#### What is being asked
Return the count of lines with the string "scene" in them, and nothing else.

»»

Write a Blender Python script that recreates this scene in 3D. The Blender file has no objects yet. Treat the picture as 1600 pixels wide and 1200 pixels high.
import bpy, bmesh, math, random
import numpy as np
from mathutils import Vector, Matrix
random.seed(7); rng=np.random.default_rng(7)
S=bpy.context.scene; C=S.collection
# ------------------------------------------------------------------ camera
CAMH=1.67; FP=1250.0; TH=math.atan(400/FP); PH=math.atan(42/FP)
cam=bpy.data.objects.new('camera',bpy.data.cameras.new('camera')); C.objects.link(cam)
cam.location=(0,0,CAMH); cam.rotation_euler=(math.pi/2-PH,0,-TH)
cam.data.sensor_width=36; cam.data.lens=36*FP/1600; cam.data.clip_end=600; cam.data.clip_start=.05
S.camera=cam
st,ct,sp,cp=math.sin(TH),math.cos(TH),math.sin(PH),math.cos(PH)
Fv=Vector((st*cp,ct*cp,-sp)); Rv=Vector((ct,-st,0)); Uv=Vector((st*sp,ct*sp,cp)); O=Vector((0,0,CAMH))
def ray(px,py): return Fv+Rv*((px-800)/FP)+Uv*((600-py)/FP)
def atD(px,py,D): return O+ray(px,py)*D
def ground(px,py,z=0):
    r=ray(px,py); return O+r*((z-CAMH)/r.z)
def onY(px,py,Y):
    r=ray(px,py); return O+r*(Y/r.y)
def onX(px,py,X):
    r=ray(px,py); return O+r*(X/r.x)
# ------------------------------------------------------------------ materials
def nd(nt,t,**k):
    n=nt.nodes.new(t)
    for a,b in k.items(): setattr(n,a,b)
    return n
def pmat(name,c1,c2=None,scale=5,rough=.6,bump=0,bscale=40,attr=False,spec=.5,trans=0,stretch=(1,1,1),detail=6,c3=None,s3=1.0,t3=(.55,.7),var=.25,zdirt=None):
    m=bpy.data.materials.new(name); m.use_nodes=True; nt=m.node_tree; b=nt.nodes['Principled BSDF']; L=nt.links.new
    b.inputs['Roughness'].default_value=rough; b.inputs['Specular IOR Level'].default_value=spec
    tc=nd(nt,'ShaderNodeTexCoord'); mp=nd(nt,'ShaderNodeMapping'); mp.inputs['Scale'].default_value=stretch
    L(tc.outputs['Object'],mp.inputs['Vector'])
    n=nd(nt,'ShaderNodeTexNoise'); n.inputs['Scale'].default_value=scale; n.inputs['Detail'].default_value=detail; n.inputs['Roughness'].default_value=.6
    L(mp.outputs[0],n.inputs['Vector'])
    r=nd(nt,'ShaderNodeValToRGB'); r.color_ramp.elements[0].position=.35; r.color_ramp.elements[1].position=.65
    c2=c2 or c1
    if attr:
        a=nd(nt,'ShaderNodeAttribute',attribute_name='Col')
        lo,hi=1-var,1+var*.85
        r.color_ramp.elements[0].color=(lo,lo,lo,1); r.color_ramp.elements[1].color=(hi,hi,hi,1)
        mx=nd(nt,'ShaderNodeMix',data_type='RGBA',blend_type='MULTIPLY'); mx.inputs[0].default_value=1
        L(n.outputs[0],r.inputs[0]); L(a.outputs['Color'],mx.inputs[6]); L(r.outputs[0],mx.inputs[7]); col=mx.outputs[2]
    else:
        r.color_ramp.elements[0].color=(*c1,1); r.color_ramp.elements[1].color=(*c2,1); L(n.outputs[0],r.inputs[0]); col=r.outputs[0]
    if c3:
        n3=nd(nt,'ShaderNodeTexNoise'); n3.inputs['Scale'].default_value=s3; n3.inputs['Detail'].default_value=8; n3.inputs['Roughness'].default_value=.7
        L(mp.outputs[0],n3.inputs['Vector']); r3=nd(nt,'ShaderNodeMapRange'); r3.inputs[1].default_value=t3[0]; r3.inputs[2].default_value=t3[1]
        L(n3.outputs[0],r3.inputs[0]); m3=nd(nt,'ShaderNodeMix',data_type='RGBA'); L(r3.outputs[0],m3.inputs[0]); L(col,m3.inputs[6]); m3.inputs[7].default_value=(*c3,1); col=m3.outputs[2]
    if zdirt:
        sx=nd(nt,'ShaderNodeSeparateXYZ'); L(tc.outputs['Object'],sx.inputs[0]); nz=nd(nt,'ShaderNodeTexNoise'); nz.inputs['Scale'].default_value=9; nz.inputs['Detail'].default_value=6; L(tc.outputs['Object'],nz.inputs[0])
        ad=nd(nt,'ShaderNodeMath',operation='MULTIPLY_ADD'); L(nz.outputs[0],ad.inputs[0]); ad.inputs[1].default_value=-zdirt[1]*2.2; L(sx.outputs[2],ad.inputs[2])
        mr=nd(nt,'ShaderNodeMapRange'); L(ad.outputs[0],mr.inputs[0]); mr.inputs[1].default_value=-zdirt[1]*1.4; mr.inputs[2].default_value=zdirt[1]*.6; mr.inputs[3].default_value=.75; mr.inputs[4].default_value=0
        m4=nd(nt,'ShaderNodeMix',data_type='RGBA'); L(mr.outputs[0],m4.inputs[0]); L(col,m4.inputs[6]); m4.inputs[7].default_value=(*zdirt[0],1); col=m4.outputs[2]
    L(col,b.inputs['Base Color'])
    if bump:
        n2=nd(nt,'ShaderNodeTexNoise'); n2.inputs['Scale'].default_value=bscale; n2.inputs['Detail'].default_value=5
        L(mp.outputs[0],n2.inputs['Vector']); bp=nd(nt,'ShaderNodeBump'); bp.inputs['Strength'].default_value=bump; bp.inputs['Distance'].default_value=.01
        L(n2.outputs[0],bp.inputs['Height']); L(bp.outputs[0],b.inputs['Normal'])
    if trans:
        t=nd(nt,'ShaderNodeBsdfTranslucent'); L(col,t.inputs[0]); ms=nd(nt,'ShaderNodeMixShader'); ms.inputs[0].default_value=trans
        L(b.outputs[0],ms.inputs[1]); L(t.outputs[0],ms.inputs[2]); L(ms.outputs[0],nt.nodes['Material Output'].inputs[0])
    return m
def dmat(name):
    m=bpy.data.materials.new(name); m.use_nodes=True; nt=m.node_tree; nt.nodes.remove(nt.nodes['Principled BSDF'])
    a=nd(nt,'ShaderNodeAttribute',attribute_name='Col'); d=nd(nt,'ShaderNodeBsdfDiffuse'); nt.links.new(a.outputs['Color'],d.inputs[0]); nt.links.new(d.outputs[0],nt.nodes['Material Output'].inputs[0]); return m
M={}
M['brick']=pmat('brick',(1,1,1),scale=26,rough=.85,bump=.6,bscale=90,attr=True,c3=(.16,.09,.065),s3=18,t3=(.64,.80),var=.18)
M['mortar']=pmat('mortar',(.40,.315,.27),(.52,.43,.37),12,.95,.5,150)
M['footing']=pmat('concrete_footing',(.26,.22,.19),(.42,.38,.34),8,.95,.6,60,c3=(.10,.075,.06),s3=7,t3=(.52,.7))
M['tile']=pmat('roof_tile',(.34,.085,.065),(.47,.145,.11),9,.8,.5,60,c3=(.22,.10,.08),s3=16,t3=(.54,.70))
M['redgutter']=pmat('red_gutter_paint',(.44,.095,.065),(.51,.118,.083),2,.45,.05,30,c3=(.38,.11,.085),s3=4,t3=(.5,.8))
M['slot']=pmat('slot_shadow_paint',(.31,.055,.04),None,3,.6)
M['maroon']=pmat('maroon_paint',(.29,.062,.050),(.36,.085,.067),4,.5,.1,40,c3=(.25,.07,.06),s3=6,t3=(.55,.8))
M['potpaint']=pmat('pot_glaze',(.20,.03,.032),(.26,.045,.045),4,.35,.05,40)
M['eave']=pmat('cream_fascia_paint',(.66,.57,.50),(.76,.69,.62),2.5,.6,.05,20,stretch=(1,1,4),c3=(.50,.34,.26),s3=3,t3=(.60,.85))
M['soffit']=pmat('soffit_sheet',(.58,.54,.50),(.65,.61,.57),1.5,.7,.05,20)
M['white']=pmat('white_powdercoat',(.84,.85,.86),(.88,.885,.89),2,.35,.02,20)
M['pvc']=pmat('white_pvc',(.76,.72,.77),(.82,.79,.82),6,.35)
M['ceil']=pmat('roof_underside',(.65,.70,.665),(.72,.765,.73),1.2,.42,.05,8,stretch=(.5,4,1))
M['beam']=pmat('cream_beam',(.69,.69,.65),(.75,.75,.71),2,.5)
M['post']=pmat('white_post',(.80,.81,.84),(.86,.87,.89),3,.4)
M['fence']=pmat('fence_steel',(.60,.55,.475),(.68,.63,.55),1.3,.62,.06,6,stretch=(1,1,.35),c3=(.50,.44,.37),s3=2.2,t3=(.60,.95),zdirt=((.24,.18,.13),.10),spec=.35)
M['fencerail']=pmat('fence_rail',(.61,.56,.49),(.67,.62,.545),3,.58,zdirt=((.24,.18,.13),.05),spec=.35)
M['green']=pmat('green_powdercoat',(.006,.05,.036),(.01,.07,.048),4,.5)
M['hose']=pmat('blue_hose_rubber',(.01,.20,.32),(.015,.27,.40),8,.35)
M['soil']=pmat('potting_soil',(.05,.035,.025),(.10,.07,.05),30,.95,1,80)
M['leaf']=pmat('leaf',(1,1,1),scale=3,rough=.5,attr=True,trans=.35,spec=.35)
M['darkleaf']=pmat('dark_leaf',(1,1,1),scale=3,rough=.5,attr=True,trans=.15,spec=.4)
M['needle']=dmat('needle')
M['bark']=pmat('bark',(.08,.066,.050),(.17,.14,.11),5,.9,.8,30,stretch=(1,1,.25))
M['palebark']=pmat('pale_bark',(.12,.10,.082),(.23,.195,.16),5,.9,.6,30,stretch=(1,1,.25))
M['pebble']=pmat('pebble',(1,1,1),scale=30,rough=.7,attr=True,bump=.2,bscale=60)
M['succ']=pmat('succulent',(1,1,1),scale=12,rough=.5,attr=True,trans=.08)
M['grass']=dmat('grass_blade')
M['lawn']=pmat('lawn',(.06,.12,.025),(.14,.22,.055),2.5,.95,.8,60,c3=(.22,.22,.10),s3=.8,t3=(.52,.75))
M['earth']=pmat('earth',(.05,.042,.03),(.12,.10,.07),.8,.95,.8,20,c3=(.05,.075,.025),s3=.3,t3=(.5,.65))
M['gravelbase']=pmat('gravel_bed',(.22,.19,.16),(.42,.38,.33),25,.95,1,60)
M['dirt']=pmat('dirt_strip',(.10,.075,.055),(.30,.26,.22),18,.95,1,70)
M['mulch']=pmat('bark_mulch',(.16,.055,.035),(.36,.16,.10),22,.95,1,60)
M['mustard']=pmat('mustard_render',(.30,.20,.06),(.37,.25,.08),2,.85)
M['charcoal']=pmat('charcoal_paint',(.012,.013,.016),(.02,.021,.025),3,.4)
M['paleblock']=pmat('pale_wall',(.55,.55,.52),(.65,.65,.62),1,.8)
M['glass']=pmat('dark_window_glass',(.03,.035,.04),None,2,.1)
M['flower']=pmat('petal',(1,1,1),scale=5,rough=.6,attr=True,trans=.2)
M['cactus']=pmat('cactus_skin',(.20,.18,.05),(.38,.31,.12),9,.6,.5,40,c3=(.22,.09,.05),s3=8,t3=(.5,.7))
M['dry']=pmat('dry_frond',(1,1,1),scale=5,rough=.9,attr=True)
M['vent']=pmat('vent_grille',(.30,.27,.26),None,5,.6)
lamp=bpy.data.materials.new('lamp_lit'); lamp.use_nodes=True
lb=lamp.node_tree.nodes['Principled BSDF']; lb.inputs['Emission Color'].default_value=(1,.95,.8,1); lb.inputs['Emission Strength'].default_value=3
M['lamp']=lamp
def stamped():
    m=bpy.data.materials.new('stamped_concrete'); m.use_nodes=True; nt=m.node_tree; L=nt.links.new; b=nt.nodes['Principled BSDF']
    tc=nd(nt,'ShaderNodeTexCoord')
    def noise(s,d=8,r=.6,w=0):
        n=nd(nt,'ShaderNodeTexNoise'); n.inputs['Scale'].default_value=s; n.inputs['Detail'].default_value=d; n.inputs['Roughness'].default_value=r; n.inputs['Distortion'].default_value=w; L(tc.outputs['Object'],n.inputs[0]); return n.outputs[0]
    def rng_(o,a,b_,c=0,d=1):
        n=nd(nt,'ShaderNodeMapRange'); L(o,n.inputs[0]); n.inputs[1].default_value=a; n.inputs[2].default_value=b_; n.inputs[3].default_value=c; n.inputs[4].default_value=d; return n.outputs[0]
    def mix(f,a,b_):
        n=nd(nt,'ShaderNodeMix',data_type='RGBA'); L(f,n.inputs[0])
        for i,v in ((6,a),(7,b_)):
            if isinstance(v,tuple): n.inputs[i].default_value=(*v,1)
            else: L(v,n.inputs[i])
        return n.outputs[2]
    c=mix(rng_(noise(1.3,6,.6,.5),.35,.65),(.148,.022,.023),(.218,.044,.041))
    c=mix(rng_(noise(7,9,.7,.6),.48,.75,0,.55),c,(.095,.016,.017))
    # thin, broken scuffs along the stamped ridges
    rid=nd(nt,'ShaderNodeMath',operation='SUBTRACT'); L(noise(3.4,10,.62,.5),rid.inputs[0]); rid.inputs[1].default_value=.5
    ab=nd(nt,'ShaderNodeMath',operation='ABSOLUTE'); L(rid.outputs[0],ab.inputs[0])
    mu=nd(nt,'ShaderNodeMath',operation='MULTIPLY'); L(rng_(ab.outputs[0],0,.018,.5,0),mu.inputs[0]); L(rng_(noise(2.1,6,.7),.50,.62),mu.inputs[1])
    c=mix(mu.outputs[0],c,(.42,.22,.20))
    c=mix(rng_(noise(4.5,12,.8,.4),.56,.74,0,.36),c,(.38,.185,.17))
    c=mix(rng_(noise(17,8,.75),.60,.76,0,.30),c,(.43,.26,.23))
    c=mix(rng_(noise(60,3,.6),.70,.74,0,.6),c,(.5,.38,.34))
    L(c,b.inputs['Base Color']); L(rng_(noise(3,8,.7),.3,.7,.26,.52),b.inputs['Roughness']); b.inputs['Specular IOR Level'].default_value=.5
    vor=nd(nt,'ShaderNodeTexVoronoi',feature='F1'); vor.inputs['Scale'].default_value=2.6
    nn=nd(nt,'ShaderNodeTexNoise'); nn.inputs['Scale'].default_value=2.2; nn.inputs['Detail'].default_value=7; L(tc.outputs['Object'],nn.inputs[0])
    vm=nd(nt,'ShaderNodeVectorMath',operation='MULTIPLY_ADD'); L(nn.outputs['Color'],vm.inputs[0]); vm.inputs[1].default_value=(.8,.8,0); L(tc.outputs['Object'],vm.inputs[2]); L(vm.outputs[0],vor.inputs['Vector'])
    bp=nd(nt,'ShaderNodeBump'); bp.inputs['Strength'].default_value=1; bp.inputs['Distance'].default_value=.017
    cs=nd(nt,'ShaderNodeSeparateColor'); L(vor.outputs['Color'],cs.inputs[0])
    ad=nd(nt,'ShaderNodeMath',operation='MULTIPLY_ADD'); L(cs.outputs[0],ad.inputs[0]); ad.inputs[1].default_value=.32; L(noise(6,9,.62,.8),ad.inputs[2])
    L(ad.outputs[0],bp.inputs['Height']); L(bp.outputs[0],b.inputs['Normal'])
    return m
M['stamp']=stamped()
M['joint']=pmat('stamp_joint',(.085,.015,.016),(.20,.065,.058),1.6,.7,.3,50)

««

#### The solution
2